One of the government’s most highly touted domestic counterterrorism programs, whichHomeland Security (DHS) Secretary Janet Napolitano has called “one of the centerpieces of our counterterrorism strategy,” has wasted millions of dollars, violated the privacy of American citizens, and diverted funds to local law enforcement concerns—all while failing to furnish useful counterterrorism intelligence, according to a new Congressional report.
Created by Congress in the aftermath of the September 11, 2001, attacks on New York and Washington, the 72 fusion centers were supposed to be a way for federal, state and local officials to share intelligence related to terrorism. The hope was that such information sharing would help root out terror plots before they were carried out.
That has not happened: “The subcommittee investigation could identify no reporting which uncovered a terrorist threat, nor could it identify a contribution such fusion center reporting made to disrupt an active terrorist plot,” the report concluded.
The report also found that the centers “forwarded intelligence of uneven quality—oftentimes shoddy, rarely timely, sometimes endangering citizens’ civil liberties and Privacy Act protections, occasionally taken from already published public sources, and more often than not unrelated to terrorism.”
Senate investigators reviewed 610 draft reports created by fusion centers between April 1, 2009, and April 30, 2010, of which only 94 (15.4%) were even related to terrorism. Exactly twice that many, 188 (30.8%), were cancelled, because they lacked “useful information” or violated civil liberties or privacy.
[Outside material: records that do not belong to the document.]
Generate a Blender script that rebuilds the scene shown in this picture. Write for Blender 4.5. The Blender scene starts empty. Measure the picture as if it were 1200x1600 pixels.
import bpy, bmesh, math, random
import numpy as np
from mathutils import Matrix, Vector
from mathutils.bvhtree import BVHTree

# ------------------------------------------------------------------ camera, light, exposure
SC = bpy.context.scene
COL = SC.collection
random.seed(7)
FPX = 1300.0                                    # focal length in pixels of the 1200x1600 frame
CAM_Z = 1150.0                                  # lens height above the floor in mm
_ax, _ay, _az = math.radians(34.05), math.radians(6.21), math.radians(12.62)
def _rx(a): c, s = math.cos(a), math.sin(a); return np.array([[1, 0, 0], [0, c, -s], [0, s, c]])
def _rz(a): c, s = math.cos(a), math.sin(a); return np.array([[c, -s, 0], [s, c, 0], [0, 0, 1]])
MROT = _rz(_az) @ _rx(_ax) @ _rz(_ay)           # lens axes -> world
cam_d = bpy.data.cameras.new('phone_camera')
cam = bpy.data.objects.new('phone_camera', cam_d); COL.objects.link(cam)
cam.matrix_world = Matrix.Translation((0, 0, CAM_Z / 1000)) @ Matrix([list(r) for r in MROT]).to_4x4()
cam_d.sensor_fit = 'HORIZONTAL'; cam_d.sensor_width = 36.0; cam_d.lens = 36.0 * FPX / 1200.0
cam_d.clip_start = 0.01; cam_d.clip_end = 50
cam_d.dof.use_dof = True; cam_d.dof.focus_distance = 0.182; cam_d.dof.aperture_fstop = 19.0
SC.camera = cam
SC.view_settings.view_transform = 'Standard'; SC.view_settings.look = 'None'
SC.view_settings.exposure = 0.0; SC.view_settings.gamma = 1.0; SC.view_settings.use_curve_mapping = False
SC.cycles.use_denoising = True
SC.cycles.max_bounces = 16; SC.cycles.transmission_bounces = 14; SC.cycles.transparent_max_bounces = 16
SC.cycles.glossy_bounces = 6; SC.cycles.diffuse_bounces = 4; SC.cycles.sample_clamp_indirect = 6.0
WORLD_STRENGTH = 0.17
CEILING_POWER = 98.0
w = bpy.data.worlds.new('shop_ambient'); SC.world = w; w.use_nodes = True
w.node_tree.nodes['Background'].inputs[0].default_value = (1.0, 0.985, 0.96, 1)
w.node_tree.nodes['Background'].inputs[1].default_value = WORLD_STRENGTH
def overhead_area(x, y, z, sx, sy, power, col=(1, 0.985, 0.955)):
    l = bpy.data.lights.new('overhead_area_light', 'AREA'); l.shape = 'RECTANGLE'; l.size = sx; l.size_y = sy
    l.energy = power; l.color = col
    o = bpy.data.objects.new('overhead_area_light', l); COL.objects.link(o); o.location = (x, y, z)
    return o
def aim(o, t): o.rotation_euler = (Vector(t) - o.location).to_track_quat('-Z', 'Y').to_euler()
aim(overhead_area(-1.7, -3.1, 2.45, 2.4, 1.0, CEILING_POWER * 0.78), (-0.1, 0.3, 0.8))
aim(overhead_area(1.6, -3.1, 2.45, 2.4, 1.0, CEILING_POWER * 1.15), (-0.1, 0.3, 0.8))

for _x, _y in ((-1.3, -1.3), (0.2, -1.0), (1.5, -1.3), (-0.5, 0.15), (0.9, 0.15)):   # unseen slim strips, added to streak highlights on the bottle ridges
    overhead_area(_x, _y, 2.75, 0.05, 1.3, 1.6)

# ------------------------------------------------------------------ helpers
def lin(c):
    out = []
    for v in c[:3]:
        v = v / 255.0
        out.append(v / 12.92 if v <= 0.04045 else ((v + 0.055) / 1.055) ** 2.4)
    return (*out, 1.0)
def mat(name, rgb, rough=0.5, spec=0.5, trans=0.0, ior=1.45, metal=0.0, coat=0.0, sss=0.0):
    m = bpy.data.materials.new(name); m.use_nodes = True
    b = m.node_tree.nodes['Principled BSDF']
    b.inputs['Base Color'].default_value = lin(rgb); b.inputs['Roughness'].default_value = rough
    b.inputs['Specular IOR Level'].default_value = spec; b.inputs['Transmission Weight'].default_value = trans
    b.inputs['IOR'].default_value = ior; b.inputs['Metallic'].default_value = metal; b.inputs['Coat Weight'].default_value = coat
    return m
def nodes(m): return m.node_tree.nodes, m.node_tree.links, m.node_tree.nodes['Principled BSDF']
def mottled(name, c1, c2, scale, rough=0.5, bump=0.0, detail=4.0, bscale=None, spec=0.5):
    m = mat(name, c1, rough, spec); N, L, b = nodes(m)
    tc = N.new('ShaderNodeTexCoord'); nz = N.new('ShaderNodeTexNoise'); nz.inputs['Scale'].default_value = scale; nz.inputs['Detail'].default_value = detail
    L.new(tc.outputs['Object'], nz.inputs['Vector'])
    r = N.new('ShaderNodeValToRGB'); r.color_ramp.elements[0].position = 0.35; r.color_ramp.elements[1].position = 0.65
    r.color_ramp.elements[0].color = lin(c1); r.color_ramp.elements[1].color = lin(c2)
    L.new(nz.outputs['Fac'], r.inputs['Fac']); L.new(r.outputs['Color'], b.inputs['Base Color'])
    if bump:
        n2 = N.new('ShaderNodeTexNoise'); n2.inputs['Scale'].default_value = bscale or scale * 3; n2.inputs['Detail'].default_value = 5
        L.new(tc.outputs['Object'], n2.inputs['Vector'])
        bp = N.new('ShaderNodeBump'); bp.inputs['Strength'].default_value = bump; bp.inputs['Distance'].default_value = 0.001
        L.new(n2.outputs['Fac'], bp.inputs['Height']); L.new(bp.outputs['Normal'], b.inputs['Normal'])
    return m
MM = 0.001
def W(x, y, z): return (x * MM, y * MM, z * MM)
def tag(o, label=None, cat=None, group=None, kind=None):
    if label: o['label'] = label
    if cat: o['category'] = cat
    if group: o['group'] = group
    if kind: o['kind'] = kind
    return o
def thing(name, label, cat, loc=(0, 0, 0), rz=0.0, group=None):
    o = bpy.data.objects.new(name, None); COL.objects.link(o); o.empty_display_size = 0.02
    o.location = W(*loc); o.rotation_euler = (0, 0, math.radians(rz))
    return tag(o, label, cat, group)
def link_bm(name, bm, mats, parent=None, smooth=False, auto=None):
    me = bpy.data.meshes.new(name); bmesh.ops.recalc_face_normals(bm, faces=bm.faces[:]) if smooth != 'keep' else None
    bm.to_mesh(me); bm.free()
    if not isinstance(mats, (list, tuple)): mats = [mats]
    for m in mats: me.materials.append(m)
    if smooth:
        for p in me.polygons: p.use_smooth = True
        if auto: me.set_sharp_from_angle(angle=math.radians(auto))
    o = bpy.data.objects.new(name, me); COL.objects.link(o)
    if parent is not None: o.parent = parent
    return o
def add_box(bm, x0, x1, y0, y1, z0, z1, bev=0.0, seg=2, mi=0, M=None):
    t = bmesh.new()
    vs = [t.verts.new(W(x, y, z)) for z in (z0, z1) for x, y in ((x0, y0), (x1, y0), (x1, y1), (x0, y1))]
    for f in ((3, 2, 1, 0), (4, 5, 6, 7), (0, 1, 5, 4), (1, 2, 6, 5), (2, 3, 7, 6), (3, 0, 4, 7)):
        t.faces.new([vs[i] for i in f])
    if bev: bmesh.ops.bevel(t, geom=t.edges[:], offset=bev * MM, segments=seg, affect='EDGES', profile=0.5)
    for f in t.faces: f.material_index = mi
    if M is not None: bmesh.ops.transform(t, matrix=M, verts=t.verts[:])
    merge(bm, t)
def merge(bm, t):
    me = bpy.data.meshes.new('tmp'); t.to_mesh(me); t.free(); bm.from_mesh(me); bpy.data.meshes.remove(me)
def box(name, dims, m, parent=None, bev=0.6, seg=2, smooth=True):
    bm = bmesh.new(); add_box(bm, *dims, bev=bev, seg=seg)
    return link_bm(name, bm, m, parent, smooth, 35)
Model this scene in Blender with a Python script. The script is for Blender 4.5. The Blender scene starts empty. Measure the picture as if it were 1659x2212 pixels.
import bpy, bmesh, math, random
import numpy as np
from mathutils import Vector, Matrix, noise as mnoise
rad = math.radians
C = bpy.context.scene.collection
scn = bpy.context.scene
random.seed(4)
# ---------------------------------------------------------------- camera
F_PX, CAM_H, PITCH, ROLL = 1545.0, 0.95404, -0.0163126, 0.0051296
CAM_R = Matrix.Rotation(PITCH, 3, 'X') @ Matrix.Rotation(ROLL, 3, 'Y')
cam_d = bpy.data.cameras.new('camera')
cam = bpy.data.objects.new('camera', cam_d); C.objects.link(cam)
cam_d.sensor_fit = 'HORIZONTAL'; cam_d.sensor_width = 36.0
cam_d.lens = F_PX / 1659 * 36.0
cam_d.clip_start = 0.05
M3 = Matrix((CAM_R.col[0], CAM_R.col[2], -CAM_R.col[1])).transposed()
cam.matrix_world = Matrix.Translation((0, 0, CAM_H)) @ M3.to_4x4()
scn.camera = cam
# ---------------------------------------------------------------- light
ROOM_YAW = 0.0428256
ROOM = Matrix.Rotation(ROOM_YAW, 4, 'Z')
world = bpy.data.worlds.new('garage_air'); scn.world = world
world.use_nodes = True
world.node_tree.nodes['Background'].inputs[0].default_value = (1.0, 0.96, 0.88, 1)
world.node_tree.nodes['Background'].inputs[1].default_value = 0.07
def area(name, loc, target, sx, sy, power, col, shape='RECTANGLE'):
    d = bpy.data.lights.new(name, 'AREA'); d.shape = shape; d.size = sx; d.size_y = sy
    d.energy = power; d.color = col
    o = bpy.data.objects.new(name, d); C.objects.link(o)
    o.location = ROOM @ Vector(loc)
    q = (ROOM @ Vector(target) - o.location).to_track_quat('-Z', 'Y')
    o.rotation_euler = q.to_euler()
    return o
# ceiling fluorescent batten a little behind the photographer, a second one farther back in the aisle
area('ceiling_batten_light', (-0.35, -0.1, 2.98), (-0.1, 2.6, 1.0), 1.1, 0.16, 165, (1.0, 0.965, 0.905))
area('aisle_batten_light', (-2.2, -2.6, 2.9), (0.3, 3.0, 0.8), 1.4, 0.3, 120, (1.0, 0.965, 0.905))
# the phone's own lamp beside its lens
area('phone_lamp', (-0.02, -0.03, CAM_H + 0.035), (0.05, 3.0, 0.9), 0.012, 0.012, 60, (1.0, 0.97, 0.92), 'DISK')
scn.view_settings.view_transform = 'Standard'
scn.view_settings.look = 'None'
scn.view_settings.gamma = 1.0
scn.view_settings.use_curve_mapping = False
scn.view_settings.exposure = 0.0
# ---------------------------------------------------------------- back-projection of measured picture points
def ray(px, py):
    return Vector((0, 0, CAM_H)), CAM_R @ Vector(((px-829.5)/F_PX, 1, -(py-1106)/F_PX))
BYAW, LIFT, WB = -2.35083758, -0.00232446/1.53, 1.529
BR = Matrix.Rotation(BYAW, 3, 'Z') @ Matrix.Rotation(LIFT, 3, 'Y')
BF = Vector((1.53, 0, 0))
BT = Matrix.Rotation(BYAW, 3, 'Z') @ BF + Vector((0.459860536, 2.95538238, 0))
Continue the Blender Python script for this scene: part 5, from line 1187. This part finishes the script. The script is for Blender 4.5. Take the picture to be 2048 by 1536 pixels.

Of the 94 terrorism-related reports, “most were published months after they were received; more than a quarter appeared to duplicate a faster intelligence-sharing process administered by the FBI; and some were based on information drawn from publicly available websites or dated public reports,” according to the report.
During that same 13-month period, the FBI foiled the plans of would-be New York subway attacker Najibullah Zazi; U.S. Army Major Nidal Hasan killed 13 people at Fort Hood; Umar Abdulmutallab tried to blow up a Detroit-bound airplane; and (in early May 2010) Faisal Shahzad tried to blow up an SUV in Times Square. The fusion centers, the report says, contributed nothing of value to any of these cases.